Sweat it out. Do something each day to be active—walk, hike, play a sport, go for a run, dance or practice yoga. It doesn’t have to be grueling to reduce stress. The idea should be to release endorphins. Just move and have fun doing it.


You must be aware of the concept of hacking computers, hacking smartphones and hacking email. But what about hacking your body? The concept is called biohacking, which means harnessing your environment for more energy, for self-improvement. The best part is there are numerous ways to incorporate methods of biohacking your body and mind into your daily routine. This can include working at a stand-up desk, eating healthy, spending time in nature, ensuring you have a regulated sleep regimen or a grounding mat.

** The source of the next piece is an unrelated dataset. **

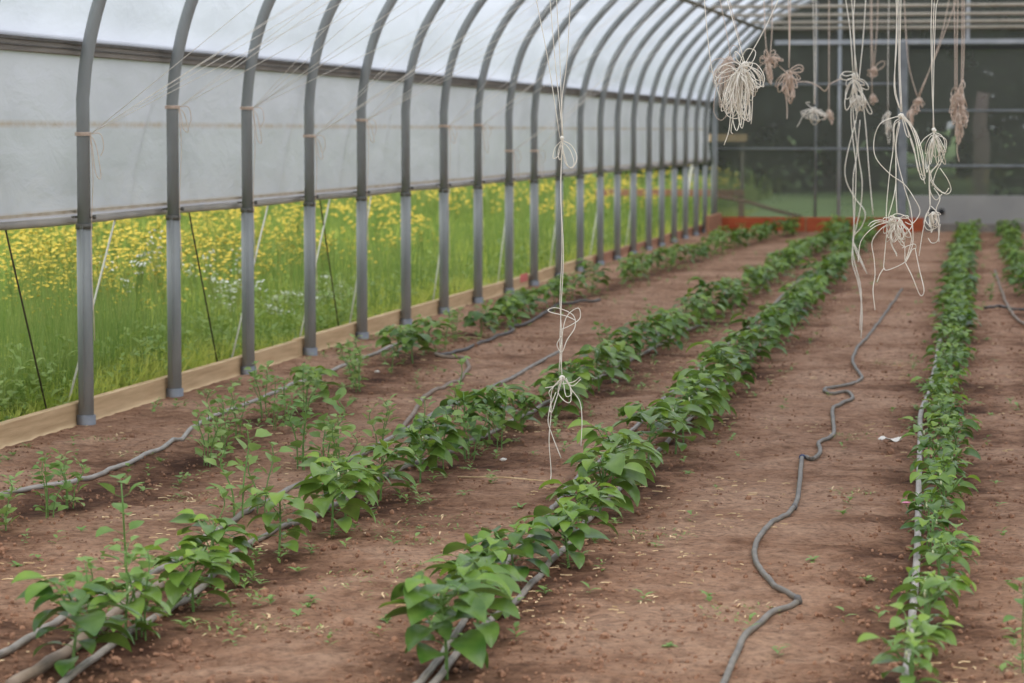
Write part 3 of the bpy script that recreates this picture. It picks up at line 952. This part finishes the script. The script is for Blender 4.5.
hose('drip_line', [(40, 705), (70, 680), (110, 650), (150, 626), (180, 606), (205, 586), (225, 560), (260, 540), (310, 520), (345, 503), (370, 486), (410, 468), (460, 448), (520, 420), (600, 378), (700, 325)], .0115, 'hose', 'right grey drip line of the second row from the left wall')
hose('drip_line', [(400, 705), (430, 676), (455, 640), (478, 600), (505, 565), (530, 540), (552, 512), (575, 482), (610, 455), (640, 425), (668, 398), (695, 376), (720, 352), (760, 318), (800, 280)], .0115, 'hose', 'left grey drip line of the centre pepper row')
hose('drip_line', [(425, 700), (460, 655), (490, 626), (520, 598), (545, 570), (575, 540), (598, 512), (640, 470), (680, 430), (720, 392), (770, 340), (820, 285)], .0115, 'hose', 'right grey drip line of the centre pepper row')
hose('drip_line', [(900, 715), (906, 680), (910, 640), (914, 600), (917, 560), (918, 520), (919, 480), (920, 440), (921, 412), (930, 390), (940, 340), (952, 280)], .0135, 'hose_light', 'pale drip tape running straight along the right hand row')
hose('loose_hose', [(995, 272), (1001, 290), (1007, 305), (1015, 318), (1030, 330)], .013, 'hose_brown', 'short curved hose lying at the right edge of the photo')
hose('loose_hose', [(985, 309), (1000, 307), (1015, 310), (1040, 310)], .013, 'hose_dark', 'dark hose lying crosswise at the right edge of the photo')

# ---------------------------------------------------------------- plants
def leaf(mb, base, d, L, W, droop=.5, fold=.18, mi=0, ns=6, roll=0, tip=1.0, wavy=.0):
    """ovate pointed blade, folded along the midrib and bending down towards the tip"""
    d = Vector(d).normalized()
    side = d.cross(Vector((0, 0, 1)))
    if side.length < 1e-3: side = Vector((1, 0, 0))
    side.normalize()
    if roll: side = Matrix.Rotation(roll, 3, d) @ side
    vs = []; p = Vector(base); el = math.asin(max(-1, min(1, d.z)))
    hd = Vector((d.x, d.y, 0)); hd = hd.normalized() if hd.length > 1e-4 else side.cross(Vector((0, 0, 1)))
    for i in range(ns + 1):
        t = i / ns
        e = el - droop * t * 1.6
        dd = hd * math.cos(e) + Vector((0, 0, math.sin(e)))
        nrm = side.cross(dd)
        w = W * .5 * (t ** .6) * (1 - t) ** .95 / .347 if 0 < t < 1 else W * .02
        wz = wavy * math.sin(t * 9)
        vs += [p - side * w + nrm * (fold * w + wz * W), p - side * w * .5 + nrm * (fold * w * .38), p.copy(), p + side * w * .5 + nrm * (fold * w * .38), p + side * w + nrm * (fold * w - wz * W)]
        p = p + dd * (L / ns)
    fs = [(i * 5 + k, i * 5 + k + 1, (i + 1) * 5 + k + 1, (i + 1) * 5 + k) for i in range(ns) for k in range(4)]
    mb.add(vs, fs, mi)


def pepper_meshes(seed, h=.23, nl=17, LL=.122, wd=1.0):
    rd = random.Random(seed)
    st = MB(); fo = MB(); fl = MB()
    pts = [Vector((0, 0, -.03)), Vector((rd.uniform(-.006, .006), rd.uniform(-.006, .006), h * .35)), Vector((rd.uniform(-.015, .015), rd.uniform(-.015, .015), h * .75)), Vector((rd.uniform(-.02, .02), rd.uniform(-.02, .02), h))]
    S_ = spline(pts, 5)
    st.tube(S_, [.0048 - .0025 * i / len(S_) for i in range(len(S_))], 6)

    def put(p, az, el, L, mi):
        pl = L * .34
        dirp = Vector((math.cos(az) * math.cos(el), math.sin(az) * math.cos(el), math.sin(el)))
        e = p + dirp * pl
        fo.tube([p, p.lerp(e, .5) + Vector((0, 0, .004)), e], .0014, 4, 2, False)
        leaf(fo, e, Vector((dirp.x, dirp.y, dirp.z * .35)), L, L * rd.uniform(.54, .68) * wd, rd.uniform(.4, .95), rd.uniform(.1, .45), mi, 6, rd.uniform(-.45, .45), wavy=rd.uniform(0, .03))
    az = rd.uniform(0, 6)
    for i in range(nl):
        t = .22 + .78 * i / (nl - 1)
        k = t * (len(S_) - 1); a = int(min(len(S_) - 2, k)); p = S_[a].lerp(S_[a + 1], k - a)
        az += 2.4 + rd.uniform(-.3, .3)
        if t < .85:
            put(p, az, rd.uniform(.15, .6), LL * rd.uniform(.72, 1.1), 0)
        else:
            put(p, az, rd.uniform(.5, 1.1), LL * rd.uniform(.4, .65), 1)
    for b in range(rd.choice((2, 3, 3))):
        t = rd.uniform(.45, .75); p = S_[int(t * (len(S_) - 1))]
        a2 = rd.uniform(0, 6.28); q = p + Vector((math.cos(a2) * .055, math.sin(a2) * .055, h * rd.uniform(.2, .4)))
        st.tube([p, p.lerp(q, .5) + Vector((0, 0, -.004)), q], [.003, .0025, .002], 5)
        for i in range(4):
            put(p.lerp(q, .5 + .5 * i / 3), a2 + i * 2.2 + rd.uniform(-.4, .4), rd.uniform(.1, .7), LL * rd.uniform(.5, .9), 0 if i < 3 else 1)
    for b in range(1):
        a2 = rd.uniform(0, 6.28); q = Vector((math.cos(a2) * .02, math.sin(a2) * .02, h * .93))
        fl.tube([q, q + Vector((0, 0, -.008)), q + Vector((0, 0, -.018))], [.0015, .004, .002], 6)
    return st.mesh('stem', M['stemgreen'], True), fo.mesh('foliage', [M['leaf'], M['leaf_young'], M['stemgreen']], True), fl.mesh('flower_bud', M['bud'], True)


def pea_meshes(seed, h=.26, nl=6):
    rd = random.Random(seed)
    st = MB(); fo = MB()
    nst = rd.choice((1, 2, 2, 3))
    for s_ in range(nst):
        a = rd.uniform(0, 6.28); hh = h * rd.uniform(.6, 1.1)
        lean = rd.uniform(.02, .09)
        pts = [Vector((math.cos(a) * .015, math.sin(a) * .015, -.03)), Vector((math.cos(a) * lean * .4, math.sin(a) * lean * .4, hh * .4)), Vector((math.cos(a) * lean, math.sin(a) * lean, hh * .8)), Vector((math.cos(a) * lean * .8, math.sin(a) * lean * .8, hh))]
        Q = spline(pts, 5)
        st.tube(Q, [.003 - .0012 * i / len(Q) for i in range(len(Q))], 5)
        az = rd.uniform(0, 6)
        for i in range(nl):
            t = .15 + .85 * i / (nl - 1); k = int(t * (len(Q) - 1)); p = Q[k]
            az += 1.57 + rd.uniform(-.4, .4)
            for sgn in (0, PI):
                L = rd.uniform(.036, .066) * (1 - .2 * t)
                e = p + Vector((math.cos(az + sgn), math.sin(az + sgn), .5)) * L * .35
                fo.tube([p, e], .001, 3, 1, False)
                leaf(fo, e, (math.cos(az + sgn), math.sin(az + sgn), rd.uniform(.1, 1.2)), L, L * .74, rd.uniform(.1, .7), .25, 0, 4, rd.uniform(-.6, .6))
    return st.mesh('stem', M['stemgreen'], True), fo.mesh('foliage', [M['leaf_pea'], M['stemgreen']], True)


PEP = [pepper_meshes(s, .175 + .012 * (s % 4), 16 + s % 5) for s in range(9)]
PEPS = [pepper_meshes(50 + s, .165, 13 + s % 3, .078) for s in range(6)]
PEA = [pea_meshes(80 + s, .22 + .02 * (s % 4)) for s in range(7)]


def plant(kind, x, y, s, rz, label, group, name):
    o = empty(name, (x, y, gz(x, y)))
    o.rotation_euler = (random.uniform(-.06, .06), random.uniform(-.06, .06), rz)
    o.scale = (s, s, s * random.uniform(.92, 1.08))
    V = {'pep': PEP, 'peps': PEPS, 'pea': PEA}[kind]
    ms = random.choice(V)
    nms = ('stem', 'foliage', 'flower_bud')
    for i, m_ in enumerate(ms):
        if i == 2 and y > 14: continue
        link(nms[i], m_, o)
    tag(o, label, 'plant', group)
    return o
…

Educate yourself about minimalism. Declutter your room as well as your mental space. Research suggests that physically cleaning up messy areas can lead to reduced levels of stress and anxiety. A clean space can make room for a clean environment for work and play. Engage in both physical and emotional spring cleaning to help you prioritize different aspects of life. Invite some peace and calm into your inner space by becoming aware of your emotions. Allow yourself to feel them, accept them and eventually free yourself from them.


It’s hard to be punctual, let alone early when you have personal and professional commitments. But being late means inviting stress. Try to leave earlier by getting ready earlier, leave some buffer time, and schedule more space between events.